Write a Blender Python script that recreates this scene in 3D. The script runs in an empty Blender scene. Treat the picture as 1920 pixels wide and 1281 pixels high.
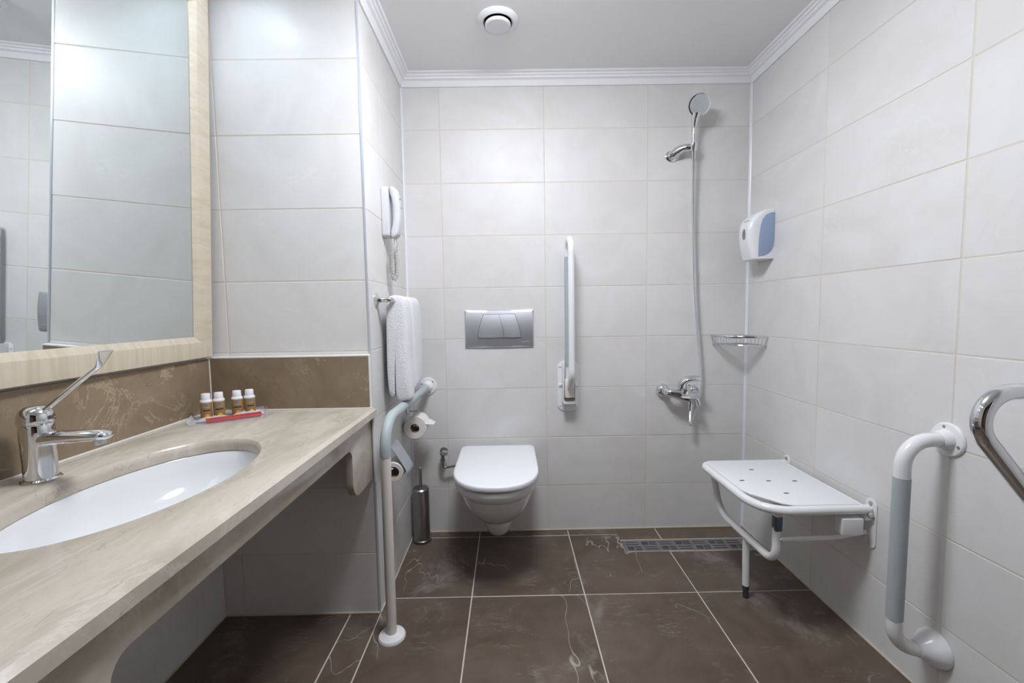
import bpy, bmesh, math, random
from mathutils import Vector, Matrix
random.seed(7)
PI = math.pi
scene = bpy.context.scene
C = scene.collection

# ------------------------------------------------------------------ camera
cam_d = bpy.data.cameras.new('camera'); cam = bpy.data.objects.new('camera', cam_d); C.objects.link(cam)
cam_d.sensor_fit = 'HORIZONTAL'; cam_d.sensor_width = 36.0
cam_d.lens = 797.283 / 1920 * 36.0
cam_d.clip_start = 0.01
RC = ((0.9998442, 0.0065038, 0.0164072), (-0.0076401, 0.9975060, 0.0701676), (-0.0159099, -0.0702820, 0.9974003))
cam.matrix_world = Matrix(((RC[0][0], RC[0][2], -RC[0][1], 0.49813),
                           (RC[1][0], RC[1][2], -RC[1][1], -2.10516),
                           (RC[2][0], RC[2][2], -RC[2][1], 1.12032), (0, 0, 0, 1)))
scene.camera = cam
# ------------------------------------------------------------------ world, exposure
w = bpy.data.worlds.new('world'); scene.world = w; w.use_nodes = True
w.node_tree.nodes['Background'].inputs[0].default_value = (0.8, 0.85, 1.0, 1)
w.node_tree.nodes['Background'].inputs[1].default_value = 0.0
scene.view_settings.view_transform = 'Standard'; scene.view_settings.look = 'None'
scene.view_settings.gamma = 1.0; scene.view_settings.use_curve_mapping = False
scene.view_settings.exposure = 0.0
DOME_STRENGTH = 64.0
TUBE_STRENGTH = 7.0
TUBE_COLOR = (0.84, 0.92, 1.0)
DOME_COLOR = (0.905, 0.93, 1.0)
DOWN_POWER = 0.6
DOWN_COLOR = (0.70, 0.85, 1.0)

# ------------------------------------------------------------------ materials
def mat(name, color, rough=0.4, metal=0.0, spec=0.5, coat=0.0, trans=0.0, ior=1.45, emit=None, estr=0):
    m = bpy.data.materials.new(name); m.use_nodes = True
    b = m.node_tree.nodes['Principled BSDF']
    b.inputs['Base Color'].default_value = (*color, 1); b.inputs['Roughness'].default_value = rough
    b.inputs['Metallic'].default_value = metal; b.inputs['Specular IOR Level'].default_value = spec
    b.inputs['Coat Weight'].default_value = coat; b.inputs['Coat Roughness'].default_value = 0.05
    b.inputs['Transmission Weight'].default_value = trans; b.inputs['IOR'].default_value = ior
    if emit: b.inputs['Emission Color'].default_value = (*emit, 1); b.inputs['Emission Strength'].default_value = estr
    return m
class NT:
    def __init__(s, m): s.t = m.node_tree; s.b = s.t.nodes['Principled BSDF']
    def n(s, typ, **kw):
        x = s.t.nodes.new(typ)
        for k, v in kw.items(): setattr(x, k, v)
        return x
    def l(s, a, b): s.t.links.new(a, b)
    def coords(s, scale=(1, 1, 1), rnd=True, loc=(0, 0, 0)):
        tc = s.n('ShaderNodeTexCoord'); mp = s.n('ShaderNodeMapping'); mp.inputs['Scale'].default_value = scale
        mp.inputs['Location'].default_value = loc
        if rnd:
            oi = s.n('ShaderNodeObjectInfo'); mu = s.n('ShaderNodeVectorMath', operation='MULTIPLY_ADD')
            cb = s.n('ShaderNodeCombineXYZ')
            for i in range(3): s.l(oi.outputs['Random'], cb.inputs[i])
            mu.inputs[1].default_value = (37.0, 53.0, 71.0); s.l(cb.outputs[0], mu.inputs[0]); s.l(tc.outputs['Object'], mu.inputs[2])
            s.l(mu.outputs[0], mp.inputs[0])
        else: s.l(tc.outputs['Object'], mp.inputs[0])
        return mp.outputs[0]
    def noise(s, v, scale, detail=4, rough=0.5, dist=0.0):
        x = s.n('ShaderNodeTexNoise'); x.inputs['Scale'].default_value = scale; x.inputs['Detail'].default_value = detail
        x.inputs['Roughness'].default_value = rough; x.inputs['Distortion'].default_value = dist; s.l(v, x.inputs['Vector']); return x.outputs['Fac']
    def ramp(s, f, stops):
        r = s.n('ShaderNodeValToRGB'); e = r.color_ramp.elements
        while len(e) > 1: e.remove(e[-1])
        e[0].position = stops[0][0]; e[0].color = (*stops[0][1], 1)
        for p, c in stops[1:]:
            q = e.new(p); q.color = (*c, 1)
        s.l(f, r.inputs[0]); return r.outputs[0]
    def ridge(s, f, width):          # 1 on the line where f crosses 0.5, 0 away from it
        a = s.n('ShaderNodeMath', operation='SUBTRACT'); s.l(f, a.inputs[0]); a.inputs[1].default_value = 0.5
        b = s.n('ShaderNodeMath', operation='ABSOLUTE'); s.l(a.outputs[0], b.inputs[0])
        m = s.n('ShaderNodeMapRange'); m.inputs['From Min'].default_value = 0; m.inputs['From Max'].default_value = width
        m.inputs['To Min'].default_value = 1; m.inputs['To Max'].default_value = 0; s.l(b.outputs[0], m.inputs[0]); return m.outputs[0]
    def mul(s, a, b):
        m = s.n('ShaderNodeMath', operation='MULTIPLY'); s.l(a, m.inputs[0])
        if isinstance(b, (int, float)): m.inputs[1].default_value = b
        else: s.l(b, m.inputs[1])
        return m.outputs[0]
    def step(s, f, lo, hi):
        m = s.n('ShaderNodeMapRange'); m.inputs['From Min'].default_value = lo; m.inputs['From Max'].default_value = hi; s.l(f, m.inputs[0]); return m.outputs[0]
    def mix(s, f, a, b):
        m = s.n('ShaderNodeMix', data_type='RGBA')
        if isinstance(f, (int, float)): m.inputs[0].default_value = f
        else: s.l(f, m.inputs[0])
        for q, i in ((a, 6), (b, 7)):
            if isinstance(q, tuple): m.inputs[i].default_value = (*q, 1)
            else: s.l(q, m.inputs[i])
        return m.outputs[2]
    def bump(s, f, strength, dist=0.001):
        b = s.n('ShaderNodeBump'); b.inputs['Strength'].default_value = strength; b.inputs['Distance'].default_value = dist
        s.l(f, b.inputs['Height']); s.l(b.outputs[0], s.b.inputs['Normal'])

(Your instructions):
Pictures excluded, quote all the data above exactly.

(Correct output):
Write a Blender Python script that recreates this scene in 3D. The script runs in an empty Blender scene. Treat the picture as 1920 pixels wide and 1281 pixels high.
import bpy, bmesh, math, random
from mathutils import Vector, Matrix
random.seed(7)
PI = math.pi
scene = bpy.context.scene
C = scene.collection

# ------------------------------------------------------------------ camera
cam_d = bpy.data.cameras.new('camera'); cam = bpy.data.objects.new('camera', cam_d); C.objects.link(cam)
cam_d.sensor_fit = 'HORIZONTAL'; cam_d.sensor_width = 36.0
cam_d.lens = 797.283 / 1920 * 36.0
cam_d.clip_start = 0.01
RC = ((0.9998442, 0.0065038, 0.0164072), (-0.0076401, 0.9975060, 0.0701676), (-0.0159099, -0.0702820, 0.9974003))
cam.matrix_world = Matrix(((RC[0][0], RC[0][2], -RC[0][1], 0.49813),
                           (RC[1][0], RC[1][2], -RC[1][1], -2.10516),
                           (RC[2][0], RC[2][2], -RC[2][1], 1.12032), (0, 0, 0, 1)))
scene.camera = cam
# ------------------------------------------------------------------ world, exposure
w = bpy.data.worlds.new('world'); scene.world = w; w.use_nodes = True
w.node_tree.nodes['Background'].inputs[0].default_value = (0.8, 0.85, 1.0, 1)
w.node_tree.nodes['Background'].inputs[1].default_value = 0.0
scene.view_settings.view_transform = 'Standard'; scene.view_settings.look = 'None'
scene.view_settings.gamma = 1.0; scene.view_settings.use_curve_mapping = False
scene.view_settings.exposure = 0.0
DOME_STRENGTH = 64.0
TUBE_STRENGTH = 7.0
TUBE_COLOR = (0.84, 0.92, 1.0)
DOME_COLOR = (0.905, 0.93, 1.0)
DOWN_POWER = 0.6
DOWN_COLOR = (0.70, 0.85, 1.0)

# ------------------------------------------------------------------ materials
def mat(name, color, rough=0.4, metal=0.0, spec=0.5, coat=0.0, trans=0.0, ior=1.45, emit=None, estr=0):
    m = bpy.data.materials.new(name); m.use_nodes = True
    b = m.node_tree.nodes['Principled BSDF']
    b.inputs['Base Color'].default_value = (*color, 1); b.inputs['Roughness'].default_value = rough
    b.inputs['Metallic'].default_value = metal; b.inputs['Specular IOR Level'].default_value = spec
    b.inputs['Coat Weight'].default_value = coat; b.inputs['Coat Roughness'].default_value = 0.05
    b.inputs['Transmission Weight'].default_value = trans; b.inputs['IOR'].default_value = ior
    if emit: b.inputs['Emission Color'].default_value = (*emit, 1); b.inputs['Emission Strength'].default_value = estr
    return m
class NT:
    def __init__(s, m): s.t = m.node_tree; s.b = s.t.nodes['Principled BSDF']
    def n(s, typ, **kw):
        x = s.t.nodes.new(typ)
        for k, v in kw.items(): setattr(x, k, v)
        return x
    def l(s, a, b): s.t.links.new(a, b)
    def coords(s, scale=(1, 1, 1), rnd=True, loc=(0, 0, 0)):
        tc = s.n('ShaderNodeTexCoord'); mp = s.n('ShaderNodeMapping'); mp.inputs['Scale'].default_value = scale
        mp.inputs['Location'].default_value = loc
        if rnd:
            oi = s.n('ShaderNodeObjectInfo'); mu = s.n('ShaderNodeVectorMath', operation='MULTIPLY_ADD')
            cb = s.n('ShaderNodeCombineXYZ')
            for i in range(3): s.l(oi.outputs['Random'], cb.inputs[i])
            mu.inputs[1].default_value = (37.0, 53.0, 71.0); s.l(cb.outputs[0], mu.inputs[0]); s.l(tc.outputs['Object'], mu.inputs[2])
            s.l(mu.outputs[0], mp.inputs[0])
        else: s.l(tc.outputs['Object'], mp.inputs[0])
        return mp.outputs[0]
    def noise(s, v, scale, detail=4, rough=0.5, dist=0.0):
        x = s.n('ShaderNodeTexNoise'); x.inputs['Scale'].default_value = scale; x.inputs['Detail'].default_value = detail
        x.inputs['Roughness'].default_value = rough; x.inputs['Distortion'].default_value = dist; s.l(v, x.inputs['Vector']); return x.outputs['Fac']
    def ramp(s, f, stops):
        r = s.n('ShaderNodeValToRGB'); e = r.color_ramp.elements
        while len(e) > 1: e.remove(e[-1])
        e[0].position = stops[0][0]; e[0].color = (*stops[0][1], 1)
        for p, c in stops[1:]:
            q = e.new(p); q.color = (*c, 1)
        s.l(f, r.inputs[0]); return r.outputs[0]
    def ridge(s, f, width):          # 1 on the line where f crosses 0.5, 0 away from it
        a = s.n('ShaderNodeMath', operation='SUBTRACT'); s.l(f, a.inputs[0]); a.inputs[1].default_value = 0.5
        b = s.n('ShaderNodeMath', operation='ABSOLUTE'); s.l(a.outputs[0], b.inputs[0])
        m = s.n('ShaderNodeMapRange'); m.inputs['From Min'].default_value = 0; m.inputs['From Max'].default_value = width
        m.inputs['To Min'].default_value = 1; m.inputs['To Max'].default_value = 0; s.l(b.outputs[0], m.inputs[0]); return m.outputs[0]
    def mul(s, a, b):
        m = s.n('ShaderNodeMath', operation='MULTIPLY'); s.l(a, m.inputs[0])
        if isinstance(b, (int, float)): m.inputs[1].default_value = b
        else: s.l(b, m.inputs[1])
        return m.outputs[0]
    def step(s, f, lo, hi):
        m = s.n('ShaderNodeMapRange'); m.inputs['From Min'].default_value = lo; m.inputs['From Max'].default_value = hi; s.l(f, m.inputs[0]); return m.outputs[0]
    def mix(s, f, a, b):
        m = s.n('ShaderNodeMix', data_type='RGBA')
        if isinstance(f, (int, float)): m.inputs[0].default_value = f
        else: s.l(f, m.inputs[0])
        for q, i in ((a, 6), (b, 7)):
            if isinstance(q, tuple): m.inputs[i].default_value = (*q, 1)
            else: s.l(q, m.inputs[i])
        return m.outputs[2]
    def bump(s, f, strength, dist=0.001):
        b = s.n('ShaderNodeBump'); b.inputs['Strength'].default_value = strength; b.inputs['Distance'].default_value = dist
        s.l(f, b.inputs['Height']); s.l(b.outputs[0], s.b.inputs['Normal'])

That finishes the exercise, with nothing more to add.